Calling all birders: A new study is seeking participants in the Southeast U.S. this summer

Birders visit Fort Indiantown
© Birders take part in a bird walk - by Tech. Sgt. Ted Nichols, via Wikimedia Commons
Birds add beauty to our lives, interesting behavior to observe, and are prime indicators of how well we are taking care of our planet.
—Donna McCarty, Birdathon chair, Amos W. Butler Audubon Society

Though it sounds like a technical term more suited for computer programming, avicaching is actually a growing practice that encourages birders to collect and share their data from bird-watching through an internationally known phone app. This practice of citizen science began about a decade ago with eBird, a project of the Cornell Lab of Ornithology, as a way to fill in the data gaps from underrepresented habitats.

Avicaching requires taking the road less-traveled, oftentimes in managed forests or private property, to not only hear and identity birds, but to also track their location and wellbeing. Why the need for off-road trekking? “Roadside bias” is a common drawback when mapping birds’ habitats from strictly a busy main road or highway. For instance, bobwhites prefer relatively open or young forests with just the beginnings of regrowth, while Swainson’s Warblers prefer a dense canopy forest with plenty of undergrowth. Tracking these species isn’t so easy from the comforts of one’s own car or parking lot.

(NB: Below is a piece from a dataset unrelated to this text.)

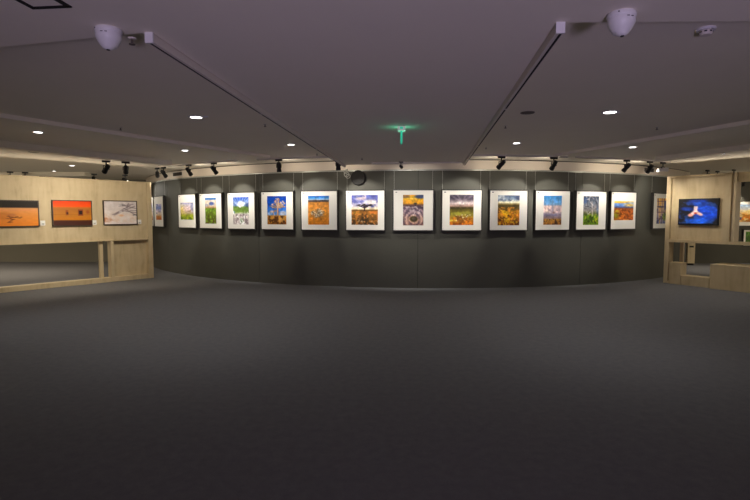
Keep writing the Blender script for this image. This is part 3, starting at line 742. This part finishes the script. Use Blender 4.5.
# sprinklers
sp = root('ceiling_sprinkler', (0, 0, -10))
MB().lathe([(0, 0), (.022, 0), (.020, -.006), (0, -.007)], 16).build('escutcheon', M_TRACK, sp, True)
MB().tube((0, 0, -.006), (0, 0, -.030), .006, n=8).tube((0, 0, -.030), (0, 0, -.034), .016, n=12).build('deflector', M_GREY, sp)
spu = [False]
for px, py, z, lab in ((132, 38, Z_LOW, 'tiny dark sprinkler beside the left dome camera'), (120.5, 127.5, Z_HIGH, 'tiny sprinkler on the ceiling over the first left slanting band'), (265, 124, Z_HIGH, 'tiny sprinkler between the large left downlight and the left long track'), (317, 153.5, Z_HIGH, 'tiny sprinkler right of the small downlight by the left long track'),
    (505.5, 125.5, Z_HIGH, 'tiny sprinkler between the right long track and the ceiling speaker'), (486, 147, Z_HIGH, 'tiny sprinkler near the far end of the right long track'), (657, 127, Z_HIGH, 'tiny sprinkler before the right slanting band, right of the large downlight'), (362, 157.8, Z_LOW, 'small sprinkler on the dropped ceiling left of the middle spotlight')):
    o = sp if not spu[0] else copy_tree(sp); spu[0] = True; o.name = 'ceiling_sprinkler'
    o.location = on_z(px, py, z); tag(o, lab, 'sprinkler', 'small ceiling sprinklers', 'thing')
# flat round fittings: dark speaker, small pale discs
def disc_fit(name, px, py, r0, mat, label, cat, ring=True):
    r = root(name, on_z(px, py, Z_HIGH), 0, label, cat)
    MB().lathe([(r0*.86, 0), (r0*.88, -.006), (r0, -.007), (r0*1.02, 0)], 28).build('rim', M_WHITE if ring else mat, r, True)
    MB().lathe([(0, -.003), (r0*.87, -.003), (r0*.87, 0)], 28).build('grille', mat, r)
disc_fit('ceiling_speaker', 527.5, 112.5, .075, M_GREY, 'dark flat round ceiling speaker right of the right long track', 'ceiling speaker', False)
disc_fit('ceiling_sensor', 617.5, 112.4, .028, M_TRACK, 'tiny pale ceiling disc touching the large right downlight', 'ceiling sensor')
disc_fit('ceiling_sensor', 206, 116.4, .026, M_GREY, 'tiny dark ceiling disc touching the large left downlight', 'ceiling sensor')
disc_fit('ceiling_speaker', 34, 152, .085, M_GREY, 'dark flat ceiling disc behind the second left slanting band', 'ceiling speaker', False)
# access hatch
a = on_z(33, 7, Z_LOW); bb = on_z(68, 5.5, Z_LOW)
w = (bb-a).length; hr = root('access_hatch', (a+bb)/2, math.atan2((bb-a).y, (bb-a).x), 'square ceiling access hatch outlined in black, cut by the top left edge', 'ceiling hatch')
f = MB(); D = .30; t = .022
f.box((0, 0, -.003), (w+t, t, .006)).box((0, -D, -.003), (w+t, t, .006)).box((-w/2, -D/2, -.003), (t, D, .006)).box((w/2, -D/2, -.003), (t, D, .006))
f.build('frame', M_DARK, hr)
MB().box((0, -D/2, -.0015), (w-t, D-t, .003)).build('lid', M_CEIL, hr)
# grilles in the fascia
def vent(px, label, w=.36):
    ph = on_wall(px, R+.03)
    r = root('wall_vent', arc(ph, R+.03, 2.52), ph, label, 'air vent', 'small dark vents in the pale fascia')
    MB().box((0, -.004, 0), (w, .012, .11)).build('frame', M_TRACK, r)
    MB().box((0, -.0105, 0), (w-.03, .004, .085)).build('opening', M_DARK, r)
    s = MB()
    for k in range(5): s.box((0, -.015, -.034+.017*k), (w-.03, .006, .006), Matrix.Rotation(.5, 3, 'X'))
    s.build('louvre', M_GREY, r)
vent(179, 'dark vent in the pale fascia near the left end of the curved wall', .50)
vent(647, 'dark vent in the pale fascia above the red canyon photo and right post', .40)
# exit sign, seen edge-on
P = on_z(401.5, 126.5, Z_LOW)
es = root('exit_sign', P, math.radians(-3), 'green lit exit sign blade seen edge-on, hanging from the middle ceiling', 'exit sign')
MB().box((0, .05, -.02), (.08, .14, .04), bevel=.003).build('housing', M_HOUS, es)
MB().box((0, .11, -.032-.065), (.022, .16, .12)).build('blade', M_GREEN, es)
MB().box((0, -.021, -.016), (.030, .004, .024)).build('indicator', M_GREEN, es)
for sx in (-1, 1):
    L = bpy.data.lights.new('exit_glow', 'POINT'); L.energy = .10; L.color = (.1, 1, .6); L.shadow_soft_size = .02
    lo = bpy.data.objects.new('exit_glow', L); COL.objects.link(lo); lo.location = P+Vector((sx*.06, .03, -.07))
# dark disc standing in for a round shadow, and cable coil at the end of the left long track
ph = on_wall(358.5)
r = root('wall_shadow_disc', arc(ph, R, 2.262), ph, 'round dark shadow disc high on the curved wall left of the flat-topped tree photo wires', 'shadow disc')
MB().lathe([(0, 0), (.145, 0), (.15, .01), (.15, .05), (.14, .06), (.125, .055), (0, .05)], 36, Matrix.Rotation(math.pi/2, 4, 'X')).build('body', M_DARK, r, True)
MB().lathe([(0, .058), (.05, .056), (.122, .0555)], 28, Matrix.Rotation(math.pi/2, 4, 'X')).build('grille', M_DARK, r, True)  # plain dark front of the shadow disc
cc = on_wall(347.5)
r = root('cable_coil', arc(cc, R+.06, 2.36), cc, 'pale loose cable loop hanging beside the round dark shadow disc', 'cable')
MB().torus((0, 0, -.03), .05, .007, rot=Matrix.Rotation(math.pi/2, 3, 'X')).torus((.03, 0, -.07), .045, .006, rot=Matrix.Rotation(1.2, 3, 'X')).torus((-.02, 0, .02), .035, .006, rot=Matrix.Rotation(1.7, 3, 'X')).build('loop', M_WIRE, r, True)
MB().box((0, -.0, .065), (.03, .12, .02)).build('clip', M_WIRE, r)

# ------------------------------------------------------------------ hall light besides the spots, part of it added fill
def lamp(kind, loc, watts, col, size=.2, aim=None, spot=None):
    L = bpy.data.lights.new('hall_or_fill_light', kind); L.energy = watts; L.color = col
    if kind == 'AREA': L.shape = 'RECTANGLE'; L.size, L.size_y = size
    else: L.shadow_soft_size = size
    if kind == 'SPOT': L.spot_size = math.radians(spot); L.spot_blend = 1
    o = bpy.data.objects.new('hall_or_fill_light', L); COL.objects.link(o); o.location = loc
    if aim: o.rotation_mode = 'QUATERNION'; o.rotation_quaternion = Vector((0, 0, -1)).rotation_difference((Vector(aim)-Vector(loc)).normalized())
    return o
# violet stage uplight behind the camera, and an added warm fill to lift the ceiling
lamp('SPOT', (.3, -3.2, .3), 480, (.74, .60, 1.0), .25, (.4, 2.6, 2.4), 72)
lamp('AREA', (0, -4.2, .7), 30, (1, .84, .72), (12, .5), (0, 4, 2.6))
# unseen area lights added along the partition tops to brighten the ceiling
def strip(P, D, n, xa, xb, z, watts):
    m = P+D*((xa+xb)/2)
    o = lamp('AREA', (m.x, m.y, z), watts, (1, .86, .68), (abs(xb-xa), .05), (m.x+n.x*.9, m.y+n.y*.9, z+.2))
    x = D.normalized(); zz = -(Vector((n.x*.9, n.y*.9, .2)).normalized()); y = zz.cross(x)
    o.rotation_mode = 'QUATERNION'; o.rotation_quaternion = Matrix((x, y, zz)).transposed().to_quaternion()
ln = Vector((math.sin(l_rz), -math.cos(l_rz), 0))
strip(LP, LD, ln, .2, 6.5, LZ+.03, 14)
strip(RP, RD, rn, .2, 5.5, RZ+.03, 10)
# rooms behind the partitions
lamp('SPOT', (-9.2, 12.4, 2.5), 270, (1, .84, .62), .1, (-9.2, 12.4, 0), 150)
lamp('SPOT', (-12.6, 13.2, 2.5), 300, (1, .84, .62), .1, (-12.6, 13.2, 0), 150)
lamp('POINT', (-14.2, 9.5, 1.3), 170, (1, .84, .62), .2)
lamp('SPOT', (9.3, 13.5, 2.5), 150, (1, .88, .70), .06, (9.3, 13.5, 0), 95)
lamp('POINT', (13.5, 11.5, 1.3), 170, (1, .84, .62), .2)

W = bpy.data.worlds.new('hall_dark'); S.world = W; W.use_nodes = True
W.node_tree.nodes['Background'].inputs[0].default_value = (.02, .02, .022, 1)

# ------------------------------------------------------------------ camera
cam = bpy.data.cameras.new('camera'); cam.sensor_width = 36; cam.lens = FPX/750*36; cam.clip_start = .05
co = bpy.data.objects.new('camera', cam); COL.objects.link(co)
co.location = (0, 0, EYE); co.rotation_euler = (math.pi/2-PITCH, 0, 0)
S.camera = co
S.view_settings.view_transform = 'Standard'; S.view_settings.look = 'None'
S.view_settings.exposure = 0.0; S.view_settings.gamma = 1.0; S.view_settings.use_curve_mapping = False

To try and fill in these data gaps, the Sustainable Forestry Initiative (SFI) has joined forces with American Bird Conservancy to collect statistics on birds in the Southeast United States to take a closer look at certain forest habitats this summer. These working forests, located in Alabama and North Carolina, are all SFI-certified, meaning the lands meet a high standard for forest management, including practices to protect water quality, biodiversity, wildlife habitat, and species at risk. For three weeks this summer, birders are encouraged to collect raw data about these managed forests and its feathered inhabitants.

Why is tracking and identifying the homes of American birds so important? Because the collected data can inform both private companies and conservationists how certain terrains, managed forests in this case, are faring. “We’ve been tracking declines in even common [bird] species,” notes Emily Jo Williams, Vice President of the Migratory Birds & Habitats division of American Bird Conservancy. “But we still have time to make changes and maintain better bird habitats.”

“Forestlands managed to the SFI Program Standards provide a unique opportunity for collaboration at a large scale to address habitat needs for species at risk,” added Paul Trianosky, Chief Conservation Officer at SFI. “Hopefully we can help reverse the trend of these declining bird populations.”